Para além da existência dos mecanismos de eficácia para tais mudanças, o texto de Zucman, ao destacar que estamos diante de um problema essencialmente político, aponta para algo bastante convergente com as conclusões de Joseph Stiglitz[5] sobre o tema: saber que a desigualdade hoje é um problema político e não propriamente econômico gera esperança e desespero ao mesmo tempo. Esperança porque sabemos que o atual cenário pode ser modificado e desespero porque sabemos como são difíceis tais mudanças.

Aliás, sobre Stiglitz, ele deu recentemente uma excelente entrevista reiterando que tributar os ricos é bom para a economia[6]. Segundo ele, não se trata de uma visão de esquerda, pois “o FMI, a OCDE, todos chegam à visão de que sociedades com menos desigualdade têm desempenho econômico melhor, do qual todos se beneficiarão.” Daí a sua conclusão de que sustentar que a tributação dos ricos é ruim para o crescimento econômico é argumento egoísta e sem base econômica.

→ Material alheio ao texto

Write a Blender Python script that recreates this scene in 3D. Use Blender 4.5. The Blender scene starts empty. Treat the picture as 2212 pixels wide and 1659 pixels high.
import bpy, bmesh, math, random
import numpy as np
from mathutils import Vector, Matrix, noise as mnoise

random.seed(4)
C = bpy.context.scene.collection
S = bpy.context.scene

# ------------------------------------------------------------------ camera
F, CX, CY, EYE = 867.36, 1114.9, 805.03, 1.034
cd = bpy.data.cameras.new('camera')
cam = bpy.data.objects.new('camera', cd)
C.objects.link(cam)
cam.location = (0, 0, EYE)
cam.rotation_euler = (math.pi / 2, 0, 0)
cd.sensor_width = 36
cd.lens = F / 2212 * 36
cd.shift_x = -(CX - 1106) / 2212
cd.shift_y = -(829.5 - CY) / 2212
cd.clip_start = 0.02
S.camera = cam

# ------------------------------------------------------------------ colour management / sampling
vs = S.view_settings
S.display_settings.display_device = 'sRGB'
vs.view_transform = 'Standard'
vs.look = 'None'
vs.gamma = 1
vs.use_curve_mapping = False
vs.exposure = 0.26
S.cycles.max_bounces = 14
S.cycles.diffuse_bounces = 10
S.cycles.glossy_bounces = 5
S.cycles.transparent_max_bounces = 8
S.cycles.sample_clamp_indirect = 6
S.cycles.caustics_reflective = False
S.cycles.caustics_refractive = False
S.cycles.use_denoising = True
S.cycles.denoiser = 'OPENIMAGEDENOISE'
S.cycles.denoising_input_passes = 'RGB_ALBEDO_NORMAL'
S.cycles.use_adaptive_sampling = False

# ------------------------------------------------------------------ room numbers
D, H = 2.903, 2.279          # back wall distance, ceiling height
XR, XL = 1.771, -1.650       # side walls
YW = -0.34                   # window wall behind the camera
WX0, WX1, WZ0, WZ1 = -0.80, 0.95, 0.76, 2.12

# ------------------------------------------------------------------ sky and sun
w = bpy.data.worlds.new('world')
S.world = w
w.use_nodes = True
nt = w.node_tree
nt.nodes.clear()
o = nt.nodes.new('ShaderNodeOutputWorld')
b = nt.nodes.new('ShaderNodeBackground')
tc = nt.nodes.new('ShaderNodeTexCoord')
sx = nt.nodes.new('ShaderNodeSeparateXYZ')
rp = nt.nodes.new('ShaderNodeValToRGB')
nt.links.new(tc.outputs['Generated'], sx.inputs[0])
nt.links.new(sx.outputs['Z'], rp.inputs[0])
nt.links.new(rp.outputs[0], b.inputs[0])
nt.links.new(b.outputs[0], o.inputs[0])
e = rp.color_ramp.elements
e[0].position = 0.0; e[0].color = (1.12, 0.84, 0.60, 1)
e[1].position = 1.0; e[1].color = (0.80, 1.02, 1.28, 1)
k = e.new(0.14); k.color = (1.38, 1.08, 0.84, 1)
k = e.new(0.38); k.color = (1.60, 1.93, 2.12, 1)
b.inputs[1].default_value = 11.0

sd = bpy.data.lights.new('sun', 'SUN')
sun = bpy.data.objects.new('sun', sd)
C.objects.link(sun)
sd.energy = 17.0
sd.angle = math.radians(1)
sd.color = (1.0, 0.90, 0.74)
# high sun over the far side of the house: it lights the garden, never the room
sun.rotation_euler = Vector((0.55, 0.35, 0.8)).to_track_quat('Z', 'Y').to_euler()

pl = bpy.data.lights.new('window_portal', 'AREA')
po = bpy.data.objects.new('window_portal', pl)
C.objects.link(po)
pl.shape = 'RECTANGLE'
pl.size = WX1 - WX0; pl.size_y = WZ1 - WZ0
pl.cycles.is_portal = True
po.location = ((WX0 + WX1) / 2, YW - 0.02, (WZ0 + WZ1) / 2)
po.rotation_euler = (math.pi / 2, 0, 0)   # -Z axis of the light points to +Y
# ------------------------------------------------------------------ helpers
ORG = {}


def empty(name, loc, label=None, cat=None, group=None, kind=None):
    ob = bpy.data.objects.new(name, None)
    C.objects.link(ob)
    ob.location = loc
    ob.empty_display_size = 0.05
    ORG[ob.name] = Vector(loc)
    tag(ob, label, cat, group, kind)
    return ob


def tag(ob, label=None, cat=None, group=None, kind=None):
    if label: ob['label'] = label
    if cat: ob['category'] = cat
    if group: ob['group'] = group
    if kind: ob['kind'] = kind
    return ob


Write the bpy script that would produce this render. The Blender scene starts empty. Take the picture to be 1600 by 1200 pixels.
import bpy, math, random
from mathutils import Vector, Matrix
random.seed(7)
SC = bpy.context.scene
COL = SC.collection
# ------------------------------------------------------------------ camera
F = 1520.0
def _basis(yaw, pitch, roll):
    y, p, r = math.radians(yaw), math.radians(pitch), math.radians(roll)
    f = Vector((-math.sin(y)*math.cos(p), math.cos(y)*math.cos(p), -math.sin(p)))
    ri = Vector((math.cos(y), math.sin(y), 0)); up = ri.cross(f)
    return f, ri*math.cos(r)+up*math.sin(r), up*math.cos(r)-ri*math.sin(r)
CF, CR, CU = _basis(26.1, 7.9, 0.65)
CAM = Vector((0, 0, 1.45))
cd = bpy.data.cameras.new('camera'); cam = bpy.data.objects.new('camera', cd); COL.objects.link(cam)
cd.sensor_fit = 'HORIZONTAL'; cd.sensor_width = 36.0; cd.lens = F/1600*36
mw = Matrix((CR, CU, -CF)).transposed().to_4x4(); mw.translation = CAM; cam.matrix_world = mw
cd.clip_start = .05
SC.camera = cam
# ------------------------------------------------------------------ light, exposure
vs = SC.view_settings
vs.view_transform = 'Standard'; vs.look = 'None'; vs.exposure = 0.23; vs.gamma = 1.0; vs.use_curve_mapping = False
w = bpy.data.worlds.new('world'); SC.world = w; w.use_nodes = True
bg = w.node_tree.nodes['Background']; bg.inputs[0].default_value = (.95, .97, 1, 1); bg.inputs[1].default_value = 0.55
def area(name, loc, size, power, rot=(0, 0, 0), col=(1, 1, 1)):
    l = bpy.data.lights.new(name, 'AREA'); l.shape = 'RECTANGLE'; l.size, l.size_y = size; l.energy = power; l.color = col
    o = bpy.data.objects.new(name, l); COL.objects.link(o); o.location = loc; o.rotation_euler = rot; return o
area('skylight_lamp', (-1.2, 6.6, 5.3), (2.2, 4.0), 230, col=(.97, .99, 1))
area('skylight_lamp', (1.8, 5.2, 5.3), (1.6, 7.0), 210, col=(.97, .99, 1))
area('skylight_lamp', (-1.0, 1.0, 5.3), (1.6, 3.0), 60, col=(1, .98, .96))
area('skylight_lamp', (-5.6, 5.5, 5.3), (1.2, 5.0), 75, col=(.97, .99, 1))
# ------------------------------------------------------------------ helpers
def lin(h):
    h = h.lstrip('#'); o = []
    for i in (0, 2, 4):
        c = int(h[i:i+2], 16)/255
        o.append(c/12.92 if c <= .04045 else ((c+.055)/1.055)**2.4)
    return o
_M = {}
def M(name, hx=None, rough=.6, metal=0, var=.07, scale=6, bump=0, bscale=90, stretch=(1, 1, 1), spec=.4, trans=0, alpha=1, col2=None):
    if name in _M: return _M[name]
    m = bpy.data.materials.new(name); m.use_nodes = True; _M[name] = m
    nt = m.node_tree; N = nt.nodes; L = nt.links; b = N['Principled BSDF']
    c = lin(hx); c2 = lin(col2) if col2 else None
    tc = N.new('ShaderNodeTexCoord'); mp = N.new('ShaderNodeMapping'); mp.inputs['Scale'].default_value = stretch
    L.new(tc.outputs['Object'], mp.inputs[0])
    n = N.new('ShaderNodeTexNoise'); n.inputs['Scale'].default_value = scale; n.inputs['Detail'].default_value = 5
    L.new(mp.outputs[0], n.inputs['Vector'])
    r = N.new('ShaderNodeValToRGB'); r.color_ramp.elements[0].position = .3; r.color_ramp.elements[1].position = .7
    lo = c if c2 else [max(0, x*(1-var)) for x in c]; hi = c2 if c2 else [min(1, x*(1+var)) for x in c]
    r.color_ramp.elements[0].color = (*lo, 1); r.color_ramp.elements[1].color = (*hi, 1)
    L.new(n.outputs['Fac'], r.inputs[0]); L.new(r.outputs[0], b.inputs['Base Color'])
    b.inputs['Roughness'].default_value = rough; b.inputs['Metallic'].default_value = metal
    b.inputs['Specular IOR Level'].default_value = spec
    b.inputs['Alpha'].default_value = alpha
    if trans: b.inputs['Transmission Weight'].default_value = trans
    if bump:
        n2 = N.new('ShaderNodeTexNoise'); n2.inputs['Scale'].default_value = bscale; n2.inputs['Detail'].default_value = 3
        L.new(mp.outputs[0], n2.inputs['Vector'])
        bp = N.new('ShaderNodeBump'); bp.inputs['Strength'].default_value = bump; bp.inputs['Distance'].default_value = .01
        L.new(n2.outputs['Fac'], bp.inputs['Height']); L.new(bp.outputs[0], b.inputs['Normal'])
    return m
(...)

Logo, precisamos levar a sério os recentes estudos que apontam para o papel da tributação na importante função de reduzir desigualdade e estimular crescimento econômico. O debate público brasileiro não pode ficar refém de “consequenciachismos” ou de opiniões enviesadas e que não dialogam com as nuances e complexidades do tema.

[1] POSNER, Eric; WEYL, Glen. Radical Markets. Princeton University Press, 2019.

[2] APPLEBAUM, Binyamin. The Economist’s Hour: False Prophets, Free Markets, and the Fracture of Society. Little Brown, and Company, 2019.

[3] BOUSHEY, Heather. Unbound: How Inequality Constricts Our Economy and What We Can Do about it. Harvard University Press, 2021.

[4] Ver ZUCMAN, Gabriel. The Hidden Wealth of Nations. The Scourge of Tax Heavens. University of Chicago Press, 2016; The Triumph of Injustic: How the Rich Dodge Taxes and How to Make Them Pay. W.W. Norton Company, 2019.

[5] STIGLITZ, Joseph. The Price of Inequality. How Today’s Divided Society Endangers Our Future. W.W. Norton Company, 2012.

[6] Folha de S.Paulo. Edição impressa de 17.09.2023. Página A19.